Are You A Living Sacrifice?

Are You A Living Sacrifice?

 

Good Morning Friends,

 

It is Monday and I am using Sunday’s lectionary passages. They were shared around the world as part of communion services. They are about remembering the blessing of life found in the Word becoming flesh and the sacrifice of the Passover Lamb for our life in Jesus. Life is in the blood friends. But not everyone’s theology on this is the same. Regardless, somehow I think they combine in the hope of unity of a Body of Believers that supersedes those differences. So, today, with that in mind, we meditate on a mystery that is not so much about death but life. Are You A Living Sacrifice?

 

Scripture: Remember the long way that the Lord your God has led you these forty years in the wilderness, in order to humble you, testing you to know what was in your heart, whether or not you would keep his commandments. He humbled you by letting you hunger, then by feeding you with manna, with which neither you nor your ancestors were acquainted, in order to make you understand that one does not live by bread alone, but by every word that comes from the mouth of the Lord. then do not exalt yourself, forgetting the Lord your God, who brought you out of the land of Egypt, out of the house of slavery, who led you through the great and terrible wilderness, an arid wasteland with poisonous snakes and scorpions.

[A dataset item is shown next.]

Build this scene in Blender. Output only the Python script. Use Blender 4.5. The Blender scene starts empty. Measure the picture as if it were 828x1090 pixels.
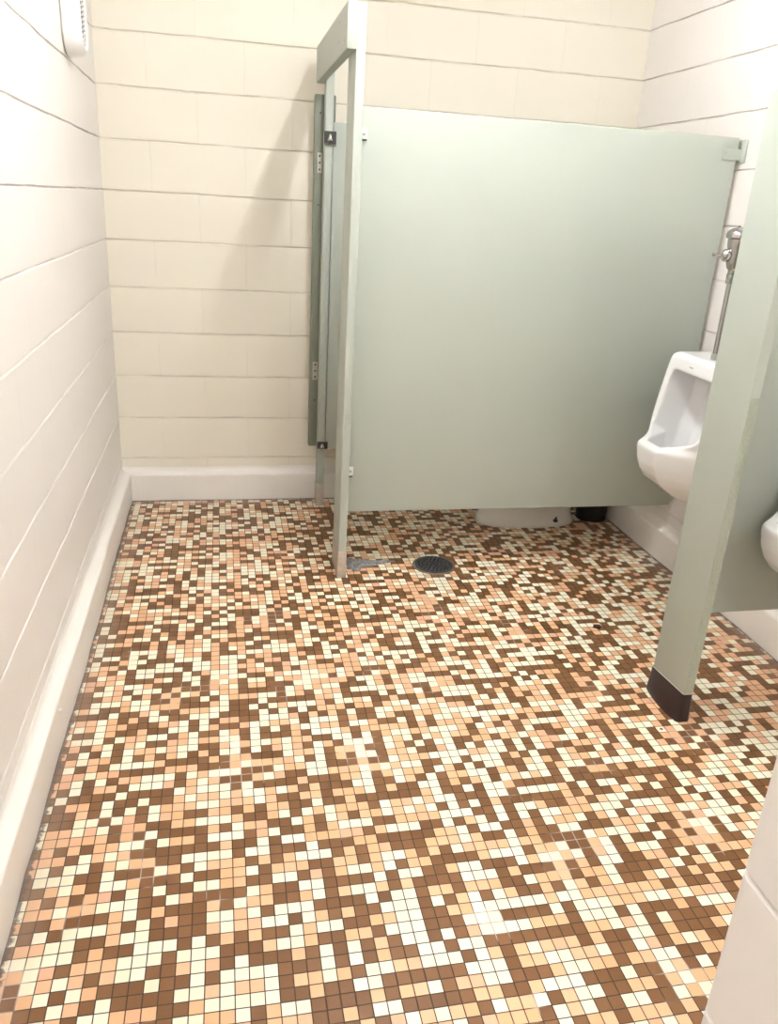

He made water flow for you from flint rock, and fed you in the wilderness with manna that your ancestors did not know, to humble you and to test you, and in the end to do you good.

 

Deuteronomy 8:2-3, 14b-16a(NRSV)

 

The cup of blessing that we bless, is it not a sharing in the blood of Christ? The bread that we break, is it not a sharing in the body of Christ? Because there is one bread, we who are many are one body, for we all partake of the one bread.

 

1 Corinthians 10:16-17 (NRSV)

 

I am the living bread that came down from heaven. Whoever eats of this bread will live forever; and the bread that I will give for the life of the world is my flesh.” The Jews then disputed among themselves, saying, “How can this man give us his flesh to eat?” So Jesus said to them, “Very truly, I tell you, unless you eat the flesh of the Son of Man and drink his blood, you have no life in you. Those who eat my flesh and drink my blood have eternal life, and I will raise them up on the last day; for my flesh is true food and my blood is true drink. Those who eat my flesh and drink my blood abide in me, and I in them. Just as the living Father sent me, and I live because of the Father, so whoever eats me will live because of me. This is the bread that came down from heaven, not like that which your ancestors ate, and they died. But the one who eats this bread will live forever.”

 

John 6:51-58 (NRSV)

 

Message: Yes, the words from John are familiar. They are the same offered at the last supper and when we share in the memory of that event there is a certain intimacy. But there is a difference in the context of John 6 and the events in the upper room at the Passover. Jesus’s words in today’s text were separated from the direct thought of the Paschal Lamb’s blood being spilled. Jesus had just fed the 5000 by multiply the loaves and fishes. Those who had experienced this miracle were now gathering around him, as the Israelites gathered around Moses, looking for physical sustainous not spiritual food. And Jesus tells them that such food as they are seeking is like manna and cannot last. Instead they need the whole being…the whole Word…the very flesh and blood of Christ in them. They must abide in God and God in them. Interpretation of these words varies but the response to them when first uttered was that they were too graphic. The offer though on another level is a surprising description of the permanent participation of one life in another that is worthy of our meditation. Of course, Jews disputed among themselves the words then and they still are the focus of a lot of debate. But really, what is being said? It seems that Jesus is giving the disciples and the followers a direct command like the one Moses gave to the Israelites to eat the manna; and so, in a likewise fashion, we hear in today’s scripture Jesus telling the Jewish crowd in front of him, to eat his body. Now in retrospect I believe we can say that Jesus is foreshadowing, not only the events of his death on the cross to come, but also of his atoning act of sacrifice for our sins through that event. But the crowds and even the disciples missed all this at the time. Even today the reality of Christ’s presence at the Eucharist is beyond our comprehension. Still I think the message here is that we too are to join with Christ as a living sacrifice of our self-will so that we might be set free. That is one good reason to remember Christ every time we eat.

 

Pray we have a healthy appetite for what is truly nutritious. Pray we realize the solemn and sober truth about eternity. Pray we thank Jesus for teaching us how to have a life worth living. Pray we thank Jesus for the experience of communion and its shared personal fellowship with the divine. Pray we remember the sacrifice of Jesus on the cross and the symbolism of the bread and wine. Pray we eat, live and abide in the love of God. Pray we proclaim God’s work of creation, redemption and sanctification in us until his return.